The Court strongly presented evidence of implied dedication based on use, in which Ellis Picket of the Texas Upper Coast Surfrider Foundation Chapter, was cited for his personal affidavit testifying to the public's decades of beachgoing through engaging in usual beach related activities, such as swimming, boating, surfing, fishing, picnicking, sunbathing, beach combing and relaxing. The Court ruled, "[t]he summary judgment evidence shows that for a period of at least 40 years, the public has openly used Pedestrian Beach where these properties are located. The evidence shows that Pedestrian Beach 'has always' and 'forever' been a public beach 'widely' used by the public up to the line of vegetation without the public asking permission from any owner of the property; in the 1960s, Pedestrian Beach was a public road in the 1960s until cars were banned there by the Village; Pedestrian Beach was used by the public for typical activities such as swimming, fishing, sunbathing, playing, relaxing, beach combing, surfing; and Pedestrian Beach has been kept clean by members of the public."
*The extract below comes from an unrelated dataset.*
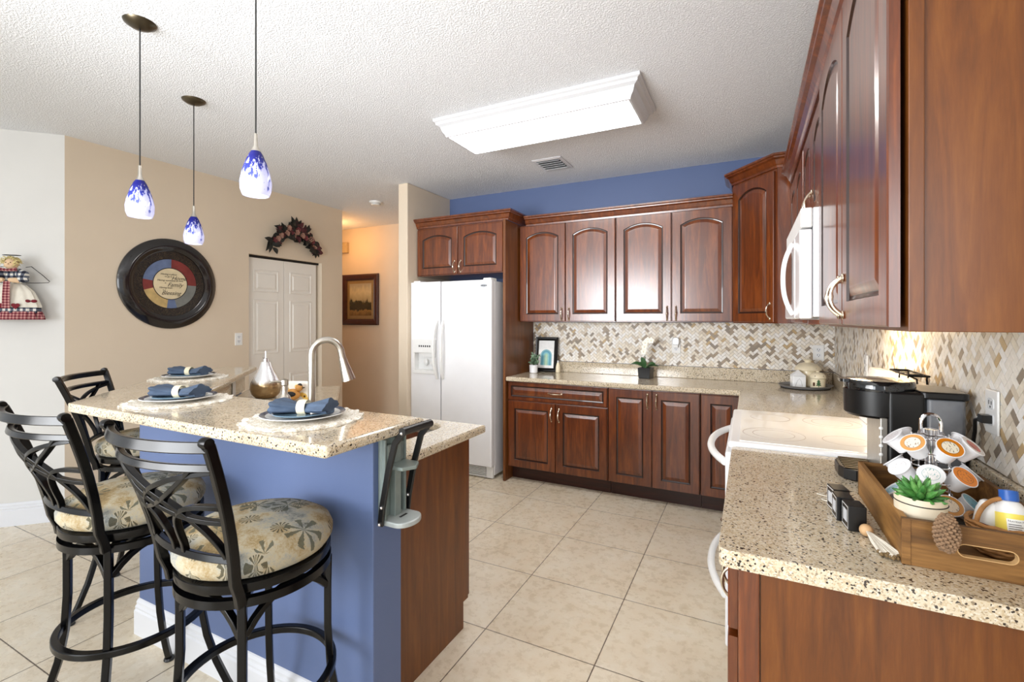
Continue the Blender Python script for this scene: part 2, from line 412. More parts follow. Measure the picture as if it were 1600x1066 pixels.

Once again, Texas case law has recognized the common law "rolling easement" concept, especially in reciting the eloquent statement: "The law cannot freeze such an easement at one place any more than the law can freeze the beach itself. . . . An easement fixed in place while the beach moves would result in the easement being either under water or left high and dry inland, detached from the shore. Such easement, meant to preserve the public right to use and enjoy the beach, would then cease functioning for that purpose." quoting Matcha, 711 S.W.2d at 98-100.
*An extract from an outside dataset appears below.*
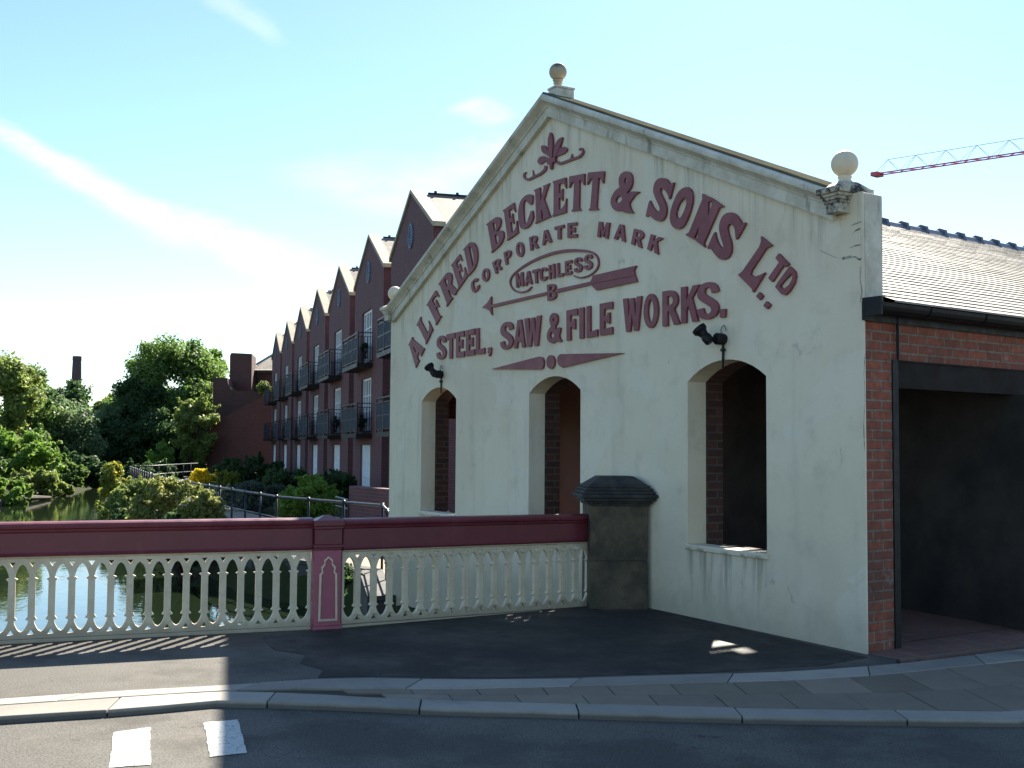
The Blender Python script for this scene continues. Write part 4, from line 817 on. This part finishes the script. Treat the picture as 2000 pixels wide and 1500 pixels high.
# ---------------------------------------------------------------- riverside walk
def build_riverside():
    line = np.array([(4.5, -0.30), (0.3, 0.0), (-3.1, 1.2), (-7, 0.48), (-15, 0.9), (-22.8, 1.45), (-38.4, 3.6)])
    path_in = [(p[0]+0.2, p[1]+2.6) for p in line]
    structure('riverside_path', MB().prism([[tuple(p) for p in line[1:]]+[(-41, 6.4)]+path_in[1:-1][::-1]+[(-0.05, 2.6)]], lambda u, v, d: (u, v, d), -0.8, -0.60), 'path_gravel')
    w = MB()
    for a, b in zip(line[1:-1], line[2:]):
        d = (b-a)/np.linalg.norm(b-a); nn = np.array([d[1], -d[0]])
        if nn[1] > 0: nn = -nn
        w.prism([[tuple(a-d*0.0), tuple(b), tuple(b+nn*0.40), tuple(a+nn*0.40)]], lambda u, v, q: (u, v, q), -3.9, -0.58)
    e = np.array([(-38.4, 3.6), (-48.5, 9.2), (-62, 12)])
    for a, b in zip(e[:-1], e[1:]):
        d = (b-a)/np.linalg.norm(b-a); nn = np.array([d[1], -d[0]])
        if nn[1] > 0: nn = -nn
        w.prism([[tuple(a), tuple(b), tuple(b+nn*0.4), tuple(a+nn*0.4)]], lambda u, v, q: (u, v, q), -3.9, -0.58)
    tag(w.build('embankment_wall', 'embankment_stone', loc=(-7, 0.4, -0.6)), 'dark stone embankment wall holding the riverside walk above the water', 'retaining wall')
    def rail(L, label, step, base=-0.6, h=1.1):
        L = [np.array(p, float) for p in L]; t = thing('riverside_railing', (*L[0], base), label, 'railing', None)
        m = MB()
        for z, r in ((h, 0.026), (h*0.62, 0.018), (h*0.26, 0.018)):
            m = MB().tube([(p[0], p[1], base+z) for p in L], r, 8); m.build('rail', 'rail_paint', t, smooth=True)
        for a, b in zip(L[:-1], L[1:]):
            l = np.linalg.norm(b-a); k = max(1, round(l/step))
            for i in range(k):
                p = a+(b-a)*i/k
                MB().tube([(p[0], p[1], base), (p[0], p[1], base+h)], 0.024, 8).sphere((p[0], p[1], base+h), 0.045, 10, 8).sphere((p[0], p[1], base+h*0.62), 0.036, 10, 6).sphere((p[0], p[1], base+h*0.26), 0.036, 10, 6).build('rail_post', 'rail_paint', t, smooth=True)
    rail([(0.0, 0.06), (-3.1, 1.2), (-7, 0.55), (-15, 0.97), (-22.8, 1.52), (-38.4, 3.67)], 'black ball jointed railing curving along the river edge of the walk', 1.35)
    rail([(-38.4, 3.67), (-48.5, 9.2)], 'short far stretch of black railing turning back behind the yellow bush', 1.5)
    a = dep(657, 931, 27.5); b = dep(681, 934, 26.0)
    t = thing('garden_railing', (a[0], a[1], -0.6), 'short dark railing beside the low brick garden wall', 'railing')
    for z in (0.30, 0.10, -0.18): MB().tube([(a[0], a[1], z), (b[0], b[1], z)], 0.022, 8).build('rail', 'rail_paint', t)
    for p in (a, (a+b)/2, b): MB().tube([(p[0], p[1], -0.62), (p[0], p[1], 0.30)], 0.024, 8).build('rail_post', 'rail_paint', t)
    a = dep(682, 940, 26); b = dep(790, 940, 23.5); d = (b-a)[:2]; d /= np.linalg.norm(d)
    MB().prism([[(0, -0.8), (np.linalg.norm((b-a)[:2]), -0.8), (np.linalg.norm((b-a)[:2]), 0.66), (0, 0.66)]], lambda u, v, q: (a[0]+d[0]*u-d[1]*q, a[1]+d[1]*u+d[0]*q, v), 0, 0.23)
    m = MB().prism([[(0, -0.8), (3.2, -0.8), (3.2, 0.62), (0, 0.62)]], lambda u, v, q: (a[0]+d[0]*u-d[1]*q, a[1]+d[1]*u+d[0]*q, v), 0, 0.23)
    tag(m.build('garden_wall', 'apartment_brick', loc=(a[0], a[1], -0.6)), 'low dark brick wall between the garden and the gable corner', 'wall')
build_riverside()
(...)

Finally, the Court explained why the takings clause does not apply to a rolling easement: "The specific question we answer today, which has not previously been addressed by this Court or another court of appeals of this State, is whether a taking occurs when an easement rolls to a house that was not initially on the easement. Although this specific question is a matter of first impression, Texas courts of appeals have consistently held that removal of a structure or obstruction from the public easement under the Open Beaches Act is not a taking because the Act does not create an easement, but provides a method of enforcing an easement acquired by other means." See Seaway, 375 S.W.2d at 930; see also Arrington, 767 S.W.2d at 958; Moody, 593 S.W.2d at 379-80, and distinguishing Nollan v. California Coastal Commission.

In sum, this important case reaffirms the strong Texas Open Beaches Act by broadly defining an encroachment to public access, confirming the common law underpinnings and logic of the concept of rolling easements, and denying the claim for "takings" in the instance of a private structure coming onto public land.